Günümüzde dünya ülkeleri arasında ortak dil olarak kabul edilen İngilizcenin Türkiye'de öğrenilmesi ve kullanılması konusunda, EF İngilizce Yeterlilik Endeksi 2024 verileri üzerine değerlendirme yapan Eskişehir Anadolu Üniversitesi Yabancı Diller Yüksek Okulu Öğretim Görevlisi Ersin Ateş, "İngilizceye ders değil, bir dil olarak bakmalıyız" dedi.
TÜRKİYE AVRUPA'DA SONDAN İKİNCİ SIRADA
Endekse göre İngilizce yeterliliğinde Türkiye 497 puanla 116 ülke arasında 65'inci sırada yer alırken, Avrupa'da ise 34 ülke arasında sondan ikinci sırada yer aldı.
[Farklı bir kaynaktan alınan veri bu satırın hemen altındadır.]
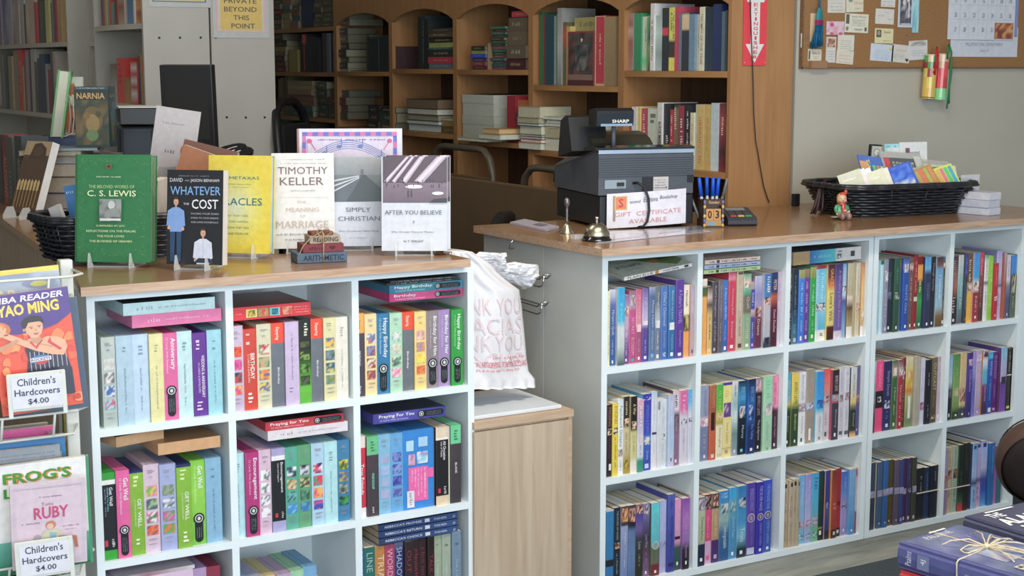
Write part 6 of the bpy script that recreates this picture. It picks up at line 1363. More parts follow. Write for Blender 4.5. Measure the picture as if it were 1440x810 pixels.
mb = MB(); mb.box(.10, .13, -.004, .0, .03, q - .07); mb.build('panel_gap', BLACK, e)
mb = MB(); mb.box(.0, .2, .02, .22, q + .0005, q + .004, A('b8b4a4', 'B')); o = mb.build('paper_stack', MATTE); o.matrix_local = TR(p.x - .01, 1.80, .762, -14); tag(o, 'sheets of paper lying on the dark blue printer', 'paper')
def bal(fc): fc.text('Les Jeunes', .18, .66, .86, .88, '787070'); fc.scribble(.3, .6, .62, .65, '706868'); fc.ell(.72, .66, .07, .045, 'b82830'); fc.rect(.71, .73, .5, .62, 'a0a0a0'); fc.rect(.6, 1, .3, .58, 'a8b0c4')
M, w, h = frame3((196, 238), (238, 246), (214, 178), 22, 4, .80, 'y'); stuck('booklet', .115, .315, .006, 'b8b0ac', M @ Matrix.Translation((0, 0, -.145)) @ Matrix.Rotation(R(9), 4, 'Y'), 'tilted white booklet with a red balloon behind the green book', 'booklet', deco=bal, zone='C', pages=False)
stuck('booklet', .10, .19, .006, 'a8a4a0', TR(at(193, 235, 'y', .7).x, .72, .9935, -25, -5), 'lower white booklet in front of the balloon booklet', 'booklet', zone='C', pages=False)
def bro(fc): fc.scribble(.3, .9, .82, .88, 'b89c84'); fc.text('UTOPIA', .3, .9, .55, .72, 'c0a890', bold=.02); fc.scribble(.3, .8, .4, .46, 'b89c84')
M, w, h = frame3((240, 270), (300, 262), (262, 212), 30, 12, .62, 'y'); stuck('hardback_book', .14, .2, .022, '5c3420', M @ Matrix.Rotation(R(14), 4, 'Y') @ Matrix.Translation((0, 0, -.06)), 'brown book leaning between the monitor and the yellow book', deco=bro, zone='B')
M, w, h = frame3((222, 300), (250, 300), (222, 250), 40, 8, .5, 'y'); stuck('hardback_book', .10, .24, .02, '8c5430', M @ Matrix.Rotation(R(18), 4, 'Y') @ Matrix.Translation((0, .02, -.06)), 'orange brown book leaning behind the black paperback', zone='B')
p = at(318, 225, 'y', .9); mb = MB(); mb.ell(0, 0, 0, .085, .04, .028, n=20, r=10); mb.ell(.01, 0, .018, .06, .03, .02)  # dark glossy handset behind the yellow book, propped on a stem
e = tag(empty('desk_handset', (p.x, .9, .762)), 'black rounded handset behind the yellow book', 'lamp'); mb.build('handset_shell', BLACKG, e, M=Matrix.Translation((0, 0, p.z - .762)) @ Matrix.Rotation(R(-18), 4, 'Y'))
mb = MB(); mb.tube([(0, 0, 0), (0, .0, p.z - .77)], .008); mb.lathe([(0, 0), (.07, 0), (.07, .012), (.012, .02), (0, .02)], 20); mb.build('stem', BLACK, e)

# ---------------------------------------------------------------- cash register
RG = Matrix.Translation(at(843, 322.5, 'z', .9925)) @ Matrix.Rotation(R(-12), 4, 'Z')
e = empty('cash_register'); e.matrix_local = RG; tag(e, 'dark grey electronic cash register on the counter with a certificate sign', 'register')
RIB = mat('ribbed_grey_plastic', (.075, .085, .105), rough=.45, noise=.05)
def rb(nm, m, *a, **k): mb = MB(); mb.bevbox(*a, .004, **k); return mb.build(nm, m, e)
RW_, RD = .275, .34
rb('cash_drawer', BLACK, 0, RW_ + .01, .0, RD, .008, .092)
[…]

Türkiye'nin son sıralarda yer almasının birçok nedeni olabileceğini belirten Ersin Ateş şu şekilde konuştu:
""Bence en önemli sebep, bizim İngilizceyi öğrenirken kullanmak amaçlı değil de sınav geçme amaçlı hedeflerimizin olması. Biz İngilizceye bir dil değil de ders gözüyle bakıyoruz. Yani bir sınava hazırlanırken biz daha çok üretim amaçlı değil de 'O sınavı geçeyim gerisi önemli değil' gözüyle bakıyoruz. Halbuki burada en önemli beceriler üretici becerileri olan konuşma becerisi ve yazma becerisidir, ama biz bunu es geçiyoruz ya da önem vermiyoruz. Hollanda gibi Avrupa'daki gelişmiş ve küçük nüfuslu ülkeler ki, yapılan çalışmada Hollanda, ana dili İngilizce olmayıp İngilizce bilmede birinci olmuş. Dış dünyaya açıklar bundan dolayı buradaki dil öğrenme hedefi herkeste olan doğal bir hedef, ama Türkiye'de bu şekilde değil."
"ÖNEMLİ OLAN SÜREKLİLİK VE EĞİTİM KALİTESİ"
Türkiye'de 2014'ten bu yana ilkokulda İngilizce eğitimi verilmesine ilişkin, "Aslında ne kadar erken başlandığının da bir önemi yok. Yani ilkokul ya da ortaokul olmasının çok bir önemi yok. Tabii ki bunlar etkili faktörler, ama dil öğreniminde en önemli şey süreklilik ve eğitimin kalitesidir. Siz çocuğu ikinci sınıfta dil eğitimine başlatıp okul ya da program bittikten sonra bunu tamamen bırakırsanız dil bir buz gibi erir, kaybolur. Burada en önemli şey devamlılıktır." dedi.
Sorunun öğretmenlerde değil sistemde olduğunu belirten Ateş, "Bence buradaki problem hocadan ziyade sistemde. Sistemimize bakmamız lazım. Kendi eksiklerimizi görmemiz ve buna çalışmamız gerekiyor. Öğrenci bir programı ya da sınıfı tamamladığında sonraki dönemde kısa bir tekrar ve bunun üstüne devam beklersiniz. Yani öğrenmenin doğal gidişatı bu şekilde olur. Ama bizde pek de böyle olmuyor. Öğrenci konuya hakim olsun ya da olmasın bir sonraki aşamada tekrar görüyor. Bunun çok fazla dezavantajı var. Boşa vakit kaybı" ifadelerini kullandı.